“L’esame di maturità deve perdere quell’aspetto da giudizio divino- ha dichiarato il ministro Giannini- che tra l’altro lo ha fatto diventare costoso”.
La battutina del “giudizio divino” ci ricorda un po’ certe amenità stile Gelmini, tipo “in Italia ci sono più bidelli che carabinieri”. Ma è buttata lì per mimetizzare la parola chiave di tutto il discorso: “costoso”. Eh sì, siamo sugli 80 milioni di euro all’anno, e sulla spending review il ministro Padoan preme e non transige.
Dunque basta commissari esterni, solo un esame fatto da interni. Una “farsa” è il commento più ricorrente nel web. Perché allora il tandem Renzi-Giannini non ha il coraggio di abolirlo del tutto se vuole risparmiare?
Per qualche anno, l’esame “farsesco” era andato in scena ai tempi della Moratti. Se ne resero conto proprio tutti, anche i vertici politico-ministeriali. Indecoroso. Nel 2007, la parziale marcia indietro con l’allora ministro Fioroni: l’esame tornò, in parte, con i commissari esterni. Ridare “dignità” era la parole d’ordine. L’esame doveva avere almeno l’abito più formale, più serio, trasmettere quel minimo di timore da “esame” appunto. Altro che “giudizio divino”. Lo studente, giunto a fine percorso, doveva dimostrare le proprie capacità e competenze in una prova valutata anche da qualche commissario esterno. Tutto “grigliato” per carità, il più oggettivamente possibile, con punti, crediti, bande di oscillazione, bonus definiti al centesimo. Ma apparentemente un po’ più serio.
Allora, molti temevano che, dietro all’esame-farsa dell’era Moratti, si nascondesse la volontà politica di arrivare in breve all’abolizione del valore legale del titolo di studio. Adesso con la Giannini di Scelta civica si direbbe una certezza, visti i tentativi già fatti dal governo Monti, benché finiti male perché qualcuno –guarda caso- si era sognato di fare una “consultazione” pubblica. Tre italiani su quattro, un paio di anni fa, hanno detto no. Ma anche Matteo Renzi il rottamatore ha sempre considerato “maturo” il tempo di abolire il valore legale del “pezzo di carta”. E, passo dopo passo, ci si arriverà.

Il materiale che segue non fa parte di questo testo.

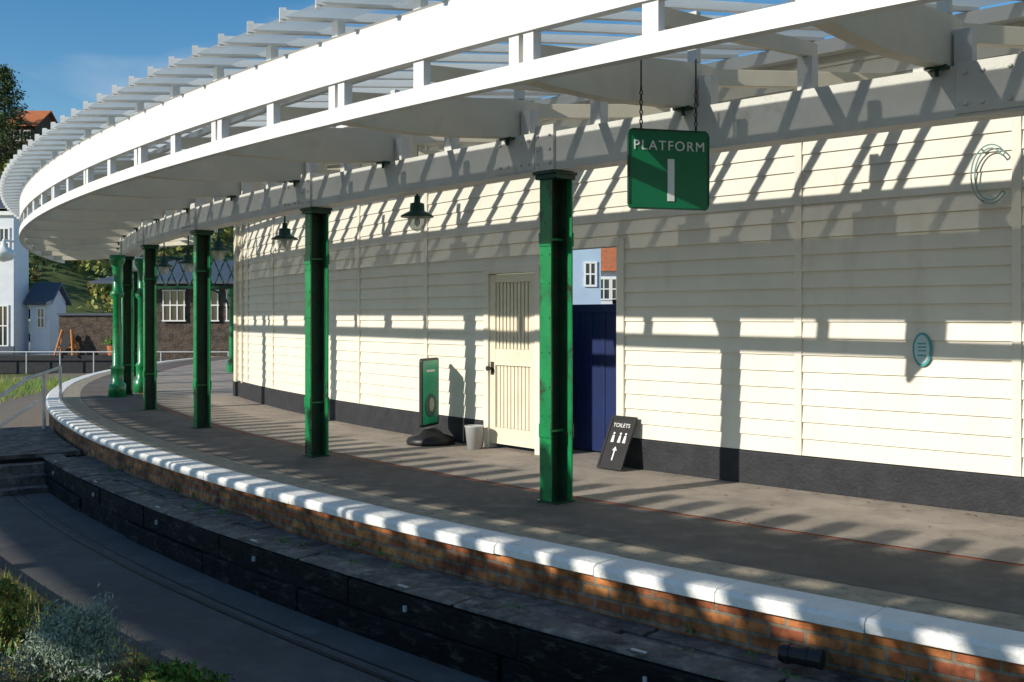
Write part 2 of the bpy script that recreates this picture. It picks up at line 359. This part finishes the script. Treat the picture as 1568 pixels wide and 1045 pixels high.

Intanto, per sapere qualcosa di certo (una norma insomma e non una boutade) dovremo aspettare gennaio, forse. Le regole cambieranno in corsa. Negli ultimi mesi gli studenti, alacremente seguiti dai propri insegnanti (quelli con stipendio bloccato per anni perché fannulloni, senza merito, e che non si aggiornano mai), dovranno darsi un gran da fare a “presentare un progetto che riguardi tutto l’anno trascorso: un lavoro più teorico per i licei e un prodotto finito per i tecnici”.
A questo punto sarebbe ora di risparmiare anche su quelle che stanno diventando le farse della comunicazione. Non sarebbe meglio andare dritti al nocciolo del problema: esame sì o esame no?
Invece di un nuovo esame-farsa non può bastare una bella certificazione delle competenze acquisite?